2.3 Copper based
Copper is one of the few metals that can efficiently convert CO2 to hydrocarbons such as methane (CH4) and ethylene (C2H4), owing to the moderate adsorption energy of the *CO intermediate.[38,60-61] Because the electrocatalytic performance of Cu electrodes is usually determined by the Cu crystal facets, shape control of Cu nanoparticles (NPs) has been widely studied for desirable CO2RR selectivity.[62] Zhang et al. synthesized nanodefective Cu nanosheets using an electrochemical reduction method.[63] Cu nanosheet electrocatalysts with defects exhibited a better total current density, maximum ethylene FE of 83.2 % at −1.18 V vs. RHE without CO generation, and partial current density of up to 66.5 mA cm–2 at −1.48 V vs. RHE, which is much higher than those of its counterparts (Figure 2(F)–(H)). Such nanodefective structures promote ethylene production by enhancing the adsorption of intermediates and hydroxyl ions on the electrocatalyst.

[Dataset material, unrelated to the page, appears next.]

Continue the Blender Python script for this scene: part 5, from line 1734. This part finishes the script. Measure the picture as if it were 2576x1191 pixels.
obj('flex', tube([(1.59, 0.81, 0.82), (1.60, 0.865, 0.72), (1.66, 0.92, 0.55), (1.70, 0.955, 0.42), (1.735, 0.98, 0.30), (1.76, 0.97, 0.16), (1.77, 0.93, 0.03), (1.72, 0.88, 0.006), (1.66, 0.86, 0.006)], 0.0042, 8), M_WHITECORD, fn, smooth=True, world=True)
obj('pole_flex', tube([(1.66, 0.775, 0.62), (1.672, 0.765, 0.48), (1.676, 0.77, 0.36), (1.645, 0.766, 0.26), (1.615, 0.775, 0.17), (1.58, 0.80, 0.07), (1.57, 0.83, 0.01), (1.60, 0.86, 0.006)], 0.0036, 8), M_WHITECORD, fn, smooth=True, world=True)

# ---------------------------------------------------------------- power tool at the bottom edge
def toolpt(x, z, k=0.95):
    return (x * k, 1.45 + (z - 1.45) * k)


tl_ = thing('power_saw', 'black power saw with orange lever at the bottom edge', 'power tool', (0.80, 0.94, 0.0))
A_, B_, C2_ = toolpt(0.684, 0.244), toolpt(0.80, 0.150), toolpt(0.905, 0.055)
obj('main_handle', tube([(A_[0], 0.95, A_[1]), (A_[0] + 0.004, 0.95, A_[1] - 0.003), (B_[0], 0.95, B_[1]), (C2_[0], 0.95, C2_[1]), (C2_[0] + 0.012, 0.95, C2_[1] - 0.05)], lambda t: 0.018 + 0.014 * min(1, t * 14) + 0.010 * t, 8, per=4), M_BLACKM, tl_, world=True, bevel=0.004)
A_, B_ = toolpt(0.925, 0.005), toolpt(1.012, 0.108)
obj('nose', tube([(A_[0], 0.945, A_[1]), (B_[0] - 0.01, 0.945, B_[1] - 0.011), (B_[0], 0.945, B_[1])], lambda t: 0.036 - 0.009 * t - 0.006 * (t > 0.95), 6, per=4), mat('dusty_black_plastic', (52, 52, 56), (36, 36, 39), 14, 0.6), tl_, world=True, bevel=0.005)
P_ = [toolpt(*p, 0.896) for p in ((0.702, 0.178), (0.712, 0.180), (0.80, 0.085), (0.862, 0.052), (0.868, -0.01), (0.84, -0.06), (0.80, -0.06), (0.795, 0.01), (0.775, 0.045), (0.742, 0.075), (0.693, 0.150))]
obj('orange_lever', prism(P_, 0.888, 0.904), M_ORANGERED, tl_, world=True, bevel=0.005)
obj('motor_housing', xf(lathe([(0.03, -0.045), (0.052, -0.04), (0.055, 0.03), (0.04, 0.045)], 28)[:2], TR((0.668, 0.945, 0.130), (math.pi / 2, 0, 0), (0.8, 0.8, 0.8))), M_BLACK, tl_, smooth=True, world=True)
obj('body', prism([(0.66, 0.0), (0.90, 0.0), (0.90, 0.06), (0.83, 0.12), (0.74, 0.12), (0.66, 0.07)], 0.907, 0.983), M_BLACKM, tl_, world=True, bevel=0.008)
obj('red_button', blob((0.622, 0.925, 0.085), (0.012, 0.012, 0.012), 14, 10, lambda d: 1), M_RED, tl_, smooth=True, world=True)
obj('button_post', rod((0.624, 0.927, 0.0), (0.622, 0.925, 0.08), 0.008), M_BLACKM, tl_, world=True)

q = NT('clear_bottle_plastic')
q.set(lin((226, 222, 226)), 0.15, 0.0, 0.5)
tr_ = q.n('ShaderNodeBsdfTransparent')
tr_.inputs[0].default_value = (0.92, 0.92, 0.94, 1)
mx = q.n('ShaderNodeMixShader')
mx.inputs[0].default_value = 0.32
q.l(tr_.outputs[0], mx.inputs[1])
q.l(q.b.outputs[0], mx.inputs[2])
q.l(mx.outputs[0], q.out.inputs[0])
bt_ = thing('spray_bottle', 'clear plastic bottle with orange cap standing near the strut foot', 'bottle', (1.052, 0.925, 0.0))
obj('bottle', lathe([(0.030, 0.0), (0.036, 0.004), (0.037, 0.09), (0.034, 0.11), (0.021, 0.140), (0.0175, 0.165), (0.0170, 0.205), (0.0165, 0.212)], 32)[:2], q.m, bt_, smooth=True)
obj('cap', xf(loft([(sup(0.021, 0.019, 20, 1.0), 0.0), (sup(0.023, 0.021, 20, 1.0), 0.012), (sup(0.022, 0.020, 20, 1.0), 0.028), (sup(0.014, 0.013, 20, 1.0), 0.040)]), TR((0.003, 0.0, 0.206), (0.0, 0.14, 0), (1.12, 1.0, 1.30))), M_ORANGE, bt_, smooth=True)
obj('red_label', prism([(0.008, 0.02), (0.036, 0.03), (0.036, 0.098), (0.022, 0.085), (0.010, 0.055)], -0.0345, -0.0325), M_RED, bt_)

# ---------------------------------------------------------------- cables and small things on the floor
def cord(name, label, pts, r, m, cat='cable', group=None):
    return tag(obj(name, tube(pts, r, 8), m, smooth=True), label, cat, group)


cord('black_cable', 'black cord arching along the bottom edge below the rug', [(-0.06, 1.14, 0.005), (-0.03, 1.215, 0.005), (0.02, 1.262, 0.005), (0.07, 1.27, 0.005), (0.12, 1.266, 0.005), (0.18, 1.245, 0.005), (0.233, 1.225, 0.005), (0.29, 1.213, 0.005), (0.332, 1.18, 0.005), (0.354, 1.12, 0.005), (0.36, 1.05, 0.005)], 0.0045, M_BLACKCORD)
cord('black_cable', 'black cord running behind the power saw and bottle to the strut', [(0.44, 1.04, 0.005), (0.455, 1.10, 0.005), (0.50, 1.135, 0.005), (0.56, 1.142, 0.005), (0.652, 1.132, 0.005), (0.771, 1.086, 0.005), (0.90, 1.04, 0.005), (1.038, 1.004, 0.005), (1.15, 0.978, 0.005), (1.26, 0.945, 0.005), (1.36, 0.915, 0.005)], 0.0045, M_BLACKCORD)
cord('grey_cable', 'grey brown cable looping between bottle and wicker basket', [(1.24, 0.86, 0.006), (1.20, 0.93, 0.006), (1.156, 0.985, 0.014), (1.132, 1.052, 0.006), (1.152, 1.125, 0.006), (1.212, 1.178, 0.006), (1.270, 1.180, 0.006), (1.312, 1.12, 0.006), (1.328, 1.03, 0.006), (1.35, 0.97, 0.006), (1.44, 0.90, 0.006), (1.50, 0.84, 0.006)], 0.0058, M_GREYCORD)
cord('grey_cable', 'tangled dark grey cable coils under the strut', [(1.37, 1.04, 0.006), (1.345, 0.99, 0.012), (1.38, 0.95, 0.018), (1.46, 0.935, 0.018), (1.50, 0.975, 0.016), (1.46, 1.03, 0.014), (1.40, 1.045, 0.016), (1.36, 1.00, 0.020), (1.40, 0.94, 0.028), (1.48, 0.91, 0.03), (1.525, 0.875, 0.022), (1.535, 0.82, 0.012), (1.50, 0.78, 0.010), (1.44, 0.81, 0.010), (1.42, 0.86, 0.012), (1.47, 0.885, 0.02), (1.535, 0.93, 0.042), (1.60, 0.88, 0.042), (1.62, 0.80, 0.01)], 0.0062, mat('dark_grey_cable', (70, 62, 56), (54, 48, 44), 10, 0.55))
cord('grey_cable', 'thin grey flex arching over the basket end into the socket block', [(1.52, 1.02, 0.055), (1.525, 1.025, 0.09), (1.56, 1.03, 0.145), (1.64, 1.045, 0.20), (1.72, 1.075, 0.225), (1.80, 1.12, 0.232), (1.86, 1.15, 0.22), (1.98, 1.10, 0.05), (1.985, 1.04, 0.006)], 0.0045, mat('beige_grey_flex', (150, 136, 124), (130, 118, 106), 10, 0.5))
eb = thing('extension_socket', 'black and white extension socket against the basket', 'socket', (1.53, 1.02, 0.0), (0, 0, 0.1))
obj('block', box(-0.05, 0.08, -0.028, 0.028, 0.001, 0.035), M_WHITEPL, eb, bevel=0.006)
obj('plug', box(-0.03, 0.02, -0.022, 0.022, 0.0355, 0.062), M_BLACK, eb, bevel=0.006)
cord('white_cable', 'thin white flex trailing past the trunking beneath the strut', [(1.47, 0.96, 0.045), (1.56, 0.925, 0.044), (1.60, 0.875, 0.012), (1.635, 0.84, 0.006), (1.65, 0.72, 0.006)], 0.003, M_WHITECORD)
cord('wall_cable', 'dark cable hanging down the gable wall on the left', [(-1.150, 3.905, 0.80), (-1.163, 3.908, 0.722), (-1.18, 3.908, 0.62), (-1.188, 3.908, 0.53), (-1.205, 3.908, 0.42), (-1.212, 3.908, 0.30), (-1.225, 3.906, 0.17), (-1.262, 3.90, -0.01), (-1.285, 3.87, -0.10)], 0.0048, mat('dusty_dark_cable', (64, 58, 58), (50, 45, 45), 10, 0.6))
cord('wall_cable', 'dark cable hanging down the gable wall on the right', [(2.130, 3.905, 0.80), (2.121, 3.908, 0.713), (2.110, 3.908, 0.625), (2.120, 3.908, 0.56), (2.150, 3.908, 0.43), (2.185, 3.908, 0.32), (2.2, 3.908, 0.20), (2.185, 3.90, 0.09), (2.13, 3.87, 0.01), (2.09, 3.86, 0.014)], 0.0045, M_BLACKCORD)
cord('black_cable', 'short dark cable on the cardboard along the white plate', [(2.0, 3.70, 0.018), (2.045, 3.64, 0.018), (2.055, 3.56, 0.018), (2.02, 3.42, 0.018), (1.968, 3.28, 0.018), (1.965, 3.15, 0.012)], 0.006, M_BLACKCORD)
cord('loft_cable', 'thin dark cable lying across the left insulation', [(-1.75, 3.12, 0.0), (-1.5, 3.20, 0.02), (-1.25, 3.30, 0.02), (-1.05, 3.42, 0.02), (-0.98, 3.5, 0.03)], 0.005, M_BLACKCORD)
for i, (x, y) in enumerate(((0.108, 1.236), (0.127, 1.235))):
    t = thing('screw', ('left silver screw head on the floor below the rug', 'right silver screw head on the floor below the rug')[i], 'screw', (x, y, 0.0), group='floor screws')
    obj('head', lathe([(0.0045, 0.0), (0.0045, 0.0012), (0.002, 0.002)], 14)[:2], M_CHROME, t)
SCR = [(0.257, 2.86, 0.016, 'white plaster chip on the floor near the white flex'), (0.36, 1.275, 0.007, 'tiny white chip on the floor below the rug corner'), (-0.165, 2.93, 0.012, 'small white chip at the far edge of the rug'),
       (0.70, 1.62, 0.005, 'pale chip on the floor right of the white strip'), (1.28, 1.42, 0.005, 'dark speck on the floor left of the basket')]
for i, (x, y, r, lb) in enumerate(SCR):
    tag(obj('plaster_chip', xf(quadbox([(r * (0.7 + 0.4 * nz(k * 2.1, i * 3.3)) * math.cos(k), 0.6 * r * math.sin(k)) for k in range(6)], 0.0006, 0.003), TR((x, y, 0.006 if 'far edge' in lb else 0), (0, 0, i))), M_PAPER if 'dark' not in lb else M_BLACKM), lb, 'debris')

Recently, simple approaches have been reported for fabricating ultrathin CuO nanoplate arrays through anodic oxidation for the conversion of CO2 to C2H4.[64]Benefitting from stable Cu/Cu2O interfaces, the catalyst exhibits remarkable C2H4 FE of 84.5 %, partial current densities of 92.5 mA cm−2 at −0.81 V vs. RHE, and high stability for 55 h. Yang et al. prepared one-dimensional ultrathin 5-fold twinned copper NWs for conversion of CO2 to methane.[65] Corresponding SEM and transmission electron microscopy (TEM) images revealed ultrathin NW structures with diameters of ~20 nm. Owing to its abundant edge sites, Cu NWs showed outstanding CH4selectivity with a maximum FECH4 up to 55 % at −1.25 V vs. RHE and selectivity.